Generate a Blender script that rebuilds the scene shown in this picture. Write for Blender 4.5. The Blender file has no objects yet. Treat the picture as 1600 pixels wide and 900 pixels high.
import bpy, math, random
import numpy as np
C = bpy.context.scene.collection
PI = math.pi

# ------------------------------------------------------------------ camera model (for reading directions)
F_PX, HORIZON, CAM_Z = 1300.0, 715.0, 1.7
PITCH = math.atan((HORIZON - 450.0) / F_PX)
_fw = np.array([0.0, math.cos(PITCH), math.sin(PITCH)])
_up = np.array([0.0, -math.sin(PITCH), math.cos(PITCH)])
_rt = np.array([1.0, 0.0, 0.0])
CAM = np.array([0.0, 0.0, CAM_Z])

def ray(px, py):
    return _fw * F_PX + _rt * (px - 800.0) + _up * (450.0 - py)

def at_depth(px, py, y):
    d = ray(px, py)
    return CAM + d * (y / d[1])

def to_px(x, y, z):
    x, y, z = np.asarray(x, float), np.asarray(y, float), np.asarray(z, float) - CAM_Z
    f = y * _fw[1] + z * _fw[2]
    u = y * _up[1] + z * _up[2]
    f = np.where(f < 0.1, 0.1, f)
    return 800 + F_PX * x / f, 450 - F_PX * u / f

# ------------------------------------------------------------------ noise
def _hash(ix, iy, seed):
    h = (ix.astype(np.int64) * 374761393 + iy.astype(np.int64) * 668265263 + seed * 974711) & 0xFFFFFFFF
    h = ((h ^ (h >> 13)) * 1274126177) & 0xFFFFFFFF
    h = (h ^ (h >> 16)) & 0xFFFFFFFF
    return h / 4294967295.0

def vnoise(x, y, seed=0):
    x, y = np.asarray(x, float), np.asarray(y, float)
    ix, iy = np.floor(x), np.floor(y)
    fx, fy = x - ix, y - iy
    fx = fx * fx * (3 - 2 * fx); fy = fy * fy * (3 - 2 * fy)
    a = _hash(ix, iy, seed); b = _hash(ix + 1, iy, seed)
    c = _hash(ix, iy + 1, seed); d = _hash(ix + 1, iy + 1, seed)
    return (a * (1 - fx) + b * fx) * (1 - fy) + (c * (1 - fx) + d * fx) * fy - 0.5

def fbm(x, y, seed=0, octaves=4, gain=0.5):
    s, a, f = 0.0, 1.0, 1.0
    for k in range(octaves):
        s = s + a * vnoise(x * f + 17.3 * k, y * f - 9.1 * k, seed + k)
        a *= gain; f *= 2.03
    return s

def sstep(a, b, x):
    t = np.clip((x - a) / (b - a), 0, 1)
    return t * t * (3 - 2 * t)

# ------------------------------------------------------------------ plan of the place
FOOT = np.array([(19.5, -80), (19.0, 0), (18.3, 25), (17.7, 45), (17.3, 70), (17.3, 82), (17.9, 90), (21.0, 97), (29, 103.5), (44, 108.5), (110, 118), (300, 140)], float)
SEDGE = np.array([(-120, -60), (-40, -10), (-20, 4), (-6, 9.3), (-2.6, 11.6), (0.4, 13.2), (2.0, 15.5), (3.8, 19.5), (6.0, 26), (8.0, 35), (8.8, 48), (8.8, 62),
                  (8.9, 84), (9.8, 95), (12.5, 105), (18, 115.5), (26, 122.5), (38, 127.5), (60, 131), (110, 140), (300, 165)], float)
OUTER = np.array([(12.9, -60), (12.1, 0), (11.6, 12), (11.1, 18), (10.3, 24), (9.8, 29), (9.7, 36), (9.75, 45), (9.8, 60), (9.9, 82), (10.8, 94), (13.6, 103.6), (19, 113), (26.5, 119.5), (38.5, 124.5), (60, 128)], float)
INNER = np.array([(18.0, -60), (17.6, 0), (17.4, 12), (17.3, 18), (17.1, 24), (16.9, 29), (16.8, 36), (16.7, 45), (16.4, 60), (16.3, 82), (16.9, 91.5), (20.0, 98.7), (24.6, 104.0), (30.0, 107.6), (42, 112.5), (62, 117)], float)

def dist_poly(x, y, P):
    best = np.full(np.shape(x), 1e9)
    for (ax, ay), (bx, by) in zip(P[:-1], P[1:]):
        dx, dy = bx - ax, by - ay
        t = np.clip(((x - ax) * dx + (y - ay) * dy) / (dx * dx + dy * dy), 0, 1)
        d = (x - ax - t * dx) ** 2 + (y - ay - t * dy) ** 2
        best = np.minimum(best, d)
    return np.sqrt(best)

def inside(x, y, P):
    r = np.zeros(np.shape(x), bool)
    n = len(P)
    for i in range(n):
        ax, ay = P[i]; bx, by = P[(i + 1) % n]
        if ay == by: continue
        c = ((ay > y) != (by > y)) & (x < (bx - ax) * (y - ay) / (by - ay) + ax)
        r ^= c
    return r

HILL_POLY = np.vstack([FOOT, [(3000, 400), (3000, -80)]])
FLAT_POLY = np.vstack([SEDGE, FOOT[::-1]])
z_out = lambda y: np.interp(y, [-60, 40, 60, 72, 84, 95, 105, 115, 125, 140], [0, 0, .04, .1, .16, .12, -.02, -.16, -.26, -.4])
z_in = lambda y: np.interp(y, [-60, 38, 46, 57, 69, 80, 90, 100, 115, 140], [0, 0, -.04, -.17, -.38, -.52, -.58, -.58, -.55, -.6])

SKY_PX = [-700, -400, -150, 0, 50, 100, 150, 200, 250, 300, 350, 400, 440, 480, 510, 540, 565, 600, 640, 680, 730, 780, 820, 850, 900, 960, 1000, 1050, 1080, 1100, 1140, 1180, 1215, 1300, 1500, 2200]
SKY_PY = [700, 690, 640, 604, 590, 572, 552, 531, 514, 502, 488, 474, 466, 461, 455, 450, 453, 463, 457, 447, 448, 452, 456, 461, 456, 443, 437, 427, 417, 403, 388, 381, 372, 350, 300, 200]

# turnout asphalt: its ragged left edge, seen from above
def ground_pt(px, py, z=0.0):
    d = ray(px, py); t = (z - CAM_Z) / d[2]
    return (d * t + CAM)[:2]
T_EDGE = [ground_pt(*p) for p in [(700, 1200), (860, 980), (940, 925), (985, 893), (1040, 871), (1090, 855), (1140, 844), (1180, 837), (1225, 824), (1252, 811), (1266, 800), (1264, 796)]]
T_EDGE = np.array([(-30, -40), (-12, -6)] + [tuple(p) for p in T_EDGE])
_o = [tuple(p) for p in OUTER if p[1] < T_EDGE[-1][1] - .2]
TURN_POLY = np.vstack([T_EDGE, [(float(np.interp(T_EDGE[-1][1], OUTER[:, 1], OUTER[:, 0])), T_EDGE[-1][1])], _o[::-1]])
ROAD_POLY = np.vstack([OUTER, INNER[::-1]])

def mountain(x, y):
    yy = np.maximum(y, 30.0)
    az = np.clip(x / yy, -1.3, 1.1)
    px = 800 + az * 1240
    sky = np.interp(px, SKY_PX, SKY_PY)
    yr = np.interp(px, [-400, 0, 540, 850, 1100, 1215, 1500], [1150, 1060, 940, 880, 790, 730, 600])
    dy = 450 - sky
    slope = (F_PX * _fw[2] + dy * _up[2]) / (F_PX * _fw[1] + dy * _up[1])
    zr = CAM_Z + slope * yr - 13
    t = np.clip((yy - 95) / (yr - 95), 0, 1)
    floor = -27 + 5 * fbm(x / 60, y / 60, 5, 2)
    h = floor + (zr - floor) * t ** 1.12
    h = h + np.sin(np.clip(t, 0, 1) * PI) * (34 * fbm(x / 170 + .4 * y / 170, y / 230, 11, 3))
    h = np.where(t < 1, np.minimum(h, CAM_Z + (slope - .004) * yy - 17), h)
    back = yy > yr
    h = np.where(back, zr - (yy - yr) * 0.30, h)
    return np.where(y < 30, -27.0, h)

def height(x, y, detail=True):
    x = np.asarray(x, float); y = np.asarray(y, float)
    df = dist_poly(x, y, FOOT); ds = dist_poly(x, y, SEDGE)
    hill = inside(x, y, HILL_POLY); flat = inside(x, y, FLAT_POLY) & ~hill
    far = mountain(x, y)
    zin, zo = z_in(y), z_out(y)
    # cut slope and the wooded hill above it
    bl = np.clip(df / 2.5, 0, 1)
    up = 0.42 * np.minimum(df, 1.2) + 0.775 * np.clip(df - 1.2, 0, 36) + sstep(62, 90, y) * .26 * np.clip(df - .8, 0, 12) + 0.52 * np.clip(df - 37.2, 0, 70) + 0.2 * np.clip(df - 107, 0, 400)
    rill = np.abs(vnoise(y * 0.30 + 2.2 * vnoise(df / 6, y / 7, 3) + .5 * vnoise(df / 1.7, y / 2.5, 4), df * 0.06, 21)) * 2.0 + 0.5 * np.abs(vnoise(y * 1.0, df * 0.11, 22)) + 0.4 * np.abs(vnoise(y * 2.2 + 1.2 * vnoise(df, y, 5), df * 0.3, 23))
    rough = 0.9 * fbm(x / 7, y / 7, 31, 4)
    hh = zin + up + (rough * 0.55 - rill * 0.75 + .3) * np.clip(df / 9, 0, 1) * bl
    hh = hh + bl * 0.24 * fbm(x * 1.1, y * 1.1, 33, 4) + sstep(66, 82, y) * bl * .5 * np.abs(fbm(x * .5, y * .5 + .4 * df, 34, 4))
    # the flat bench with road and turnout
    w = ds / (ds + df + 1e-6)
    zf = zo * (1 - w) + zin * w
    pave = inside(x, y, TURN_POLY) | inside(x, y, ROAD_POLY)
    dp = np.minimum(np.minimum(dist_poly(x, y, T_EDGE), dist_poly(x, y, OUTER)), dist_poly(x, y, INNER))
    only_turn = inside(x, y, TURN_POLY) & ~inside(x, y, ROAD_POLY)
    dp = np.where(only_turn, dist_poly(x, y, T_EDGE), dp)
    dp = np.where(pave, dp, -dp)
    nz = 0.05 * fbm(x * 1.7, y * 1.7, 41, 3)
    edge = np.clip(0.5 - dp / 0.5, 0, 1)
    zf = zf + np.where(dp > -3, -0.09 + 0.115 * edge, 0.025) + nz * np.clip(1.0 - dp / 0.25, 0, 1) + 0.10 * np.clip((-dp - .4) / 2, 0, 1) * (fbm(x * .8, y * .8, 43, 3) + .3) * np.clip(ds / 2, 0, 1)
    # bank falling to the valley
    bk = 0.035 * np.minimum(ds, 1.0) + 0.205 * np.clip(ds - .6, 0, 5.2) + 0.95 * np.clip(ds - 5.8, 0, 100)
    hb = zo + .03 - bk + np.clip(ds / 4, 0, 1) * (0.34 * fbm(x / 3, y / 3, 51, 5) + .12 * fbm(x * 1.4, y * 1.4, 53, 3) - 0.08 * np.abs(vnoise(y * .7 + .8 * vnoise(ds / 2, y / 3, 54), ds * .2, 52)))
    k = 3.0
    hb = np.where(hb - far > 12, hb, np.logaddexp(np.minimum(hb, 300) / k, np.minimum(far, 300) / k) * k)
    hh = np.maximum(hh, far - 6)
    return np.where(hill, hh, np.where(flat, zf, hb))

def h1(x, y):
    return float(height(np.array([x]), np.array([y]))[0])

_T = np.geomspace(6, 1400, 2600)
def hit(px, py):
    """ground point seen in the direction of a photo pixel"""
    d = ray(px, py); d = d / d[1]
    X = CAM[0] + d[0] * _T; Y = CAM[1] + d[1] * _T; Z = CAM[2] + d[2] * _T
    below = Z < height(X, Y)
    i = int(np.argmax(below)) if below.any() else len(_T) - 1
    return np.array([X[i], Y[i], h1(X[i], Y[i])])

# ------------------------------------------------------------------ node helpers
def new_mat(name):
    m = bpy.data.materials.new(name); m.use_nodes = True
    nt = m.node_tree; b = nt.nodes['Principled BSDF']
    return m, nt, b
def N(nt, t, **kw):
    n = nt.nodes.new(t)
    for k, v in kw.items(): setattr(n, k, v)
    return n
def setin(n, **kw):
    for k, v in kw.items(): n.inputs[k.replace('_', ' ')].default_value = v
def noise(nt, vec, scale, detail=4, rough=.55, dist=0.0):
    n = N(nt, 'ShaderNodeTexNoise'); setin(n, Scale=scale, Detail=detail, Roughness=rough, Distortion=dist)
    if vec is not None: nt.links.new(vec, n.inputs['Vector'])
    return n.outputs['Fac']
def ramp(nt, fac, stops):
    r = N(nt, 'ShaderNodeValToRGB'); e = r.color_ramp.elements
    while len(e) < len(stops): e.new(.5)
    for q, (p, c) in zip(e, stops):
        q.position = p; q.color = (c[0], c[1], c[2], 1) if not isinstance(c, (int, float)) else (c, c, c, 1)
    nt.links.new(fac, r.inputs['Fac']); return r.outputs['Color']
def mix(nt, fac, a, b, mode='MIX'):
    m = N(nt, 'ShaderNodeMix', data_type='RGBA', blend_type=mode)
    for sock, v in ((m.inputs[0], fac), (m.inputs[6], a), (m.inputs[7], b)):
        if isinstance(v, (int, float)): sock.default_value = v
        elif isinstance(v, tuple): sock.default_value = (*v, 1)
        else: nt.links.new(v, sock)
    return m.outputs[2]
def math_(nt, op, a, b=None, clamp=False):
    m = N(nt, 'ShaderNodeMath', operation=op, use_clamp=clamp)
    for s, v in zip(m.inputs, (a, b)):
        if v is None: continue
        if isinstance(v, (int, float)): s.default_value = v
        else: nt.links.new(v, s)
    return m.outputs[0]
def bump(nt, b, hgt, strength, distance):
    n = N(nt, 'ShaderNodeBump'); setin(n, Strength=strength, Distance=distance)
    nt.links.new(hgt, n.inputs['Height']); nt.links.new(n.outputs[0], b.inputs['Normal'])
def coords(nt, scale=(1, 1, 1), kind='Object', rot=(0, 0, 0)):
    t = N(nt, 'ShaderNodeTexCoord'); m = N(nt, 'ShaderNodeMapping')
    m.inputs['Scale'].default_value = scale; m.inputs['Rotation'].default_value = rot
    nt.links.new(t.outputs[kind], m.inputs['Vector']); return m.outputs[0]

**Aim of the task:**
Without changing anything, quote the lines from the top of the data to the line that contains "PI = math.pi", including that line.

**Answer to the task:**
Generate a Blender script that rebuilds the scene shown in this picture. Write for Blender 4.5. The Blender file has no objects yet. Treat the picture as 1600 pixels wide and 900 pixels high.
import bpy, math, random
import numpy as np
C = bpy.context.scene.collection
PI = math.pi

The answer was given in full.